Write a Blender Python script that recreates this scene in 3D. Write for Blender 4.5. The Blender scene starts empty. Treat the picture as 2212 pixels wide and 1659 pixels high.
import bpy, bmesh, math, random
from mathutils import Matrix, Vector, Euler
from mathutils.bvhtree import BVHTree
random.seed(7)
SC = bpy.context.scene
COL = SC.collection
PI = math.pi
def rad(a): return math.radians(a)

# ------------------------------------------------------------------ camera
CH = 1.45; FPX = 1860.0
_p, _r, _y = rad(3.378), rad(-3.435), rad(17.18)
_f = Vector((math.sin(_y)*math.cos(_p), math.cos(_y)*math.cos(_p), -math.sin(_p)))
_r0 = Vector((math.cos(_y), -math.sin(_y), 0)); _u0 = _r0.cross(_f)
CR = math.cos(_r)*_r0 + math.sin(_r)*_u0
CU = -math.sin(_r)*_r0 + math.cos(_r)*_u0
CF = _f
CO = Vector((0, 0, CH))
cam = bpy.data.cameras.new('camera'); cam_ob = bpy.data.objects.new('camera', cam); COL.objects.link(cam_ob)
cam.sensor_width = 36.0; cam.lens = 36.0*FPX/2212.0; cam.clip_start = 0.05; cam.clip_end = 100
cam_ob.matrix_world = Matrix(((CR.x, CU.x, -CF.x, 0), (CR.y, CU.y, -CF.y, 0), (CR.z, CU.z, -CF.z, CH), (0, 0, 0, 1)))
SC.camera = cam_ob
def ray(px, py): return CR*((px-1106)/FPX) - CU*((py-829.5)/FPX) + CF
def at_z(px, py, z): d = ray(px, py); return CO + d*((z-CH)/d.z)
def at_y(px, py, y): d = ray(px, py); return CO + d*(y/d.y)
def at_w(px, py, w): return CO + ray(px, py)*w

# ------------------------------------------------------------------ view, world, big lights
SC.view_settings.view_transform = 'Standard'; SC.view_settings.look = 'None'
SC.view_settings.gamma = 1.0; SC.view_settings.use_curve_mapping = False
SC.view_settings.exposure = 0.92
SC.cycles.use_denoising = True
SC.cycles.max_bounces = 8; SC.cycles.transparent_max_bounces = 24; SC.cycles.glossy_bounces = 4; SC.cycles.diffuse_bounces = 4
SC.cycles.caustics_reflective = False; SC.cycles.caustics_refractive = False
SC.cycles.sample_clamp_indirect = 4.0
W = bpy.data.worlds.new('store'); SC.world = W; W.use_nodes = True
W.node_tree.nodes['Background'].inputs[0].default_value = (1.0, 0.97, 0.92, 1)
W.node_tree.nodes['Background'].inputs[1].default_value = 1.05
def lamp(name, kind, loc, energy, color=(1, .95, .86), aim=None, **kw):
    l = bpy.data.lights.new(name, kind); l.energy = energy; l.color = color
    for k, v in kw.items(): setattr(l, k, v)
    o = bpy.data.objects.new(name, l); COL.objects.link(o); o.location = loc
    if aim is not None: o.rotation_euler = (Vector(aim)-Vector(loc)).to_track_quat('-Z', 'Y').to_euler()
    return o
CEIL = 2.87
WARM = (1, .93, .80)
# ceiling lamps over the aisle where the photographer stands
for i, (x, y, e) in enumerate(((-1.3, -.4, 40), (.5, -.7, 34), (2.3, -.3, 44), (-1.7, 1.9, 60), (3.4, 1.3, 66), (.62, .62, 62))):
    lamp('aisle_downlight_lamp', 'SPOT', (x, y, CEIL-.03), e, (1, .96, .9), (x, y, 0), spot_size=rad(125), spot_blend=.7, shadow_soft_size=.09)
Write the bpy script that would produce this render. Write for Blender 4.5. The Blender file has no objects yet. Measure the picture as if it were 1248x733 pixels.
··········
WRITTEN INSTRUCTION = Write out, unaltered, the lines from the opening of the listing through the line that includes "def rad(a): return math.radians(a)".

SOLUTION FOR THIS PROBLEM =
Write a Blender Python script that recreates this scene in 3D. Write for Blender 4.5. The Blender scene starts empty. Treat the picture as 2212 pixels wide and 1659 pixels high.
import bpy, bmesh, math, random
from mathutils import Matrix, Vector, Euler
from mathutils.bvhtree import BVHTree
random.seed(7)
SC = bpy.context.scene
COL = SC.collection
PI = math.pi
def rad(a): return math.radians(a)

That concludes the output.